The following is an excerpt from an email sent out by National President Charley Mapa
Dear Leaguers, May 28, 2010
Legislation.
There are some tremendously important legislative issues coming up that have not yet reached the stage of being introduced as bills, but are nonetheless, receiving plenty of attention in various places in Washington DC. On the one hand, some of the legislative movement is promising in what is being considered, while, on the other hand, there are some rather disturbing developments afoot. First of all, there appears to be a genuine desire amongst most of the congressmen the League has been in contact with to find some permanent relief for the Postal Service’s obligation to prefund future retirees’ health benefits. As you know, that obligation costs the Postal Service about $4.5 billion a year, and, of course, that is not chump change. This obligation puts the Postal Service in a financial stranglehold that it has, thus far, been unable to break. That being said, no permanent solution has yet been put into any sort of bill, and we may again find ourselves scrambling at the end of the fiscal year to find a money bandage to staunch the bleeding. The League is working with all of the unions and management associations in an effort to come up with a solution to this huge problem.
One potential source for a solution is still out there and that, of course, is the possibility that, for years, the Postal Service has been overfunding Civil Service Retirement. The Postal Service’s Office of the Inspector General ran the numbers and contends that the Postal Service has overfunded by about $75 billion dollars. If the OIG’s numbers are correct, it seems logical and right for the Postal Service to be able to access this overpayment to fund its obligation to pay for its future and current retirees’ health benefits.

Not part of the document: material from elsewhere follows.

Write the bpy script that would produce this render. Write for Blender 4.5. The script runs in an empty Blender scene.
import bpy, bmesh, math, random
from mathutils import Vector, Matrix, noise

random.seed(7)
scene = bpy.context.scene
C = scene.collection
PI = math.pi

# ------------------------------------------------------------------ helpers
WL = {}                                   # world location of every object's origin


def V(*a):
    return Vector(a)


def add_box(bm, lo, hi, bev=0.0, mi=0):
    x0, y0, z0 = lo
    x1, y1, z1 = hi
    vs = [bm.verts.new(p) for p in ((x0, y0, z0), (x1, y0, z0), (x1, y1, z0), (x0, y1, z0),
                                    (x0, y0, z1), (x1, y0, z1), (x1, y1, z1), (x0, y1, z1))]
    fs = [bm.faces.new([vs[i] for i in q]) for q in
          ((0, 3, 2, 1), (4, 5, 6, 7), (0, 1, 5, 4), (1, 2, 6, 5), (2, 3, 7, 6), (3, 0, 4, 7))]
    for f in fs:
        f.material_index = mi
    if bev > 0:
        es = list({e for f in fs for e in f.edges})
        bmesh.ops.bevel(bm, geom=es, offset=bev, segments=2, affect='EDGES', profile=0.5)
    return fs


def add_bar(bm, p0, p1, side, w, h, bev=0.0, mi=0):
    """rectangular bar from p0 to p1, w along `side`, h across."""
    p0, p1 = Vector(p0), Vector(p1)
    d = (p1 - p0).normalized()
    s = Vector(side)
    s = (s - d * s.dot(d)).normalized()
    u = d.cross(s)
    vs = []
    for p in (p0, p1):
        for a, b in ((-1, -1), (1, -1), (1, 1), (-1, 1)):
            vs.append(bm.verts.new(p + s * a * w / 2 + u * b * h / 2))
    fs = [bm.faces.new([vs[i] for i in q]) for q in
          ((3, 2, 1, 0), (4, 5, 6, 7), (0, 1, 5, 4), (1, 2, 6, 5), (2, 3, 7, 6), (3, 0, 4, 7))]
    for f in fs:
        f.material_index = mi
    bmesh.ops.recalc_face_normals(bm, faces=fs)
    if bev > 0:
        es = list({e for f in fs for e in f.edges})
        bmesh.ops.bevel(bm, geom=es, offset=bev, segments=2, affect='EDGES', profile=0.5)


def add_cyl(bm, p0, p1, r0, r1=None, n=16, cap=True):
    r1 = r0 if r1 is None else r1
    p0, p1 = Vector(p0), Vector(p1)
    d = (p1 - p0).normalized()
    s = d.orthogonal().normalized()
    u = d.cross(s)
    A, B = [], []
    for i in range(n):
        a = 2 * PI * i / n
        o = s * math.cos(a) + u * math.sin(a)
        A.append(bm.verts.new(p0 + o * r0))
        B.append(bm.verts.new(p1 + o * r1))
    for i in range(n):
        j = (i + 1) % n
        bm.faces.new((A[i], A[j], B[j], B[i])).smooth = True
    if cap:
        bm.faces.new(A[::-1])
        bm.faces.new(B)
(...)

As you all know, PMG Potter has been pushing hard for more than a year to get Congress to allow the Postal Service to go from six day delivery to five day delivery. While some postal leaders talk as if this move is a done deal, the mood in congress is not so optimistic. The Postal Service has done a bang-up job in spinning a scenario in which it claims that if we don’t go to five day delivery, we will have a deficit of $238 billion by the year 2020. Many have questioned that colossal number and are unconvinced that it is a true representation of what will really happen. Some of the doubters are in Congress and are adamantly opposed to the move to 5 day delivery.
Closing Post Offices
One particularly disturbing development is the thought that the Postal Service is overstaffed by 30%. That is a fascinating idea as almost universally, Postmasters are running offices that are seriously understaffed. Certainly, there are still plants out there that have hundreds of extra employees, but, by and large, associate offices do not have that luxury. Along with the thought that we are overstaffed by 30%, is the concept that we have 30% too many post offices. While it is an established fact that closing the 10,000 smallest post offices would save only about a half of one percent of the Postal Service’s operating budget, the thought persists that we need to close these offices because they are unprofitable. There are congressmen who favor forming a commission to look at large numbers of post offices for closure, much in the same way that the government closed many military bases a couple of decades ago. The fact is, most of these offices, along with thousands of their larger cousins, have never been profitable. The smaller communities that these offices represent have already been marginalized by modern society; any move by Congress or the Postal Service to close rural post offices will further erode the quality of rural life. Fortunately, the League has likely found an ally in Congress in the Congressional Rural Caucus, headed up by Nebraska Republican, Adrian Smith. It is our hope that the Caucus will aid us in our fight to protect America’s rural post offices. The League will keep you up-to-date with changing developments in postal legislation.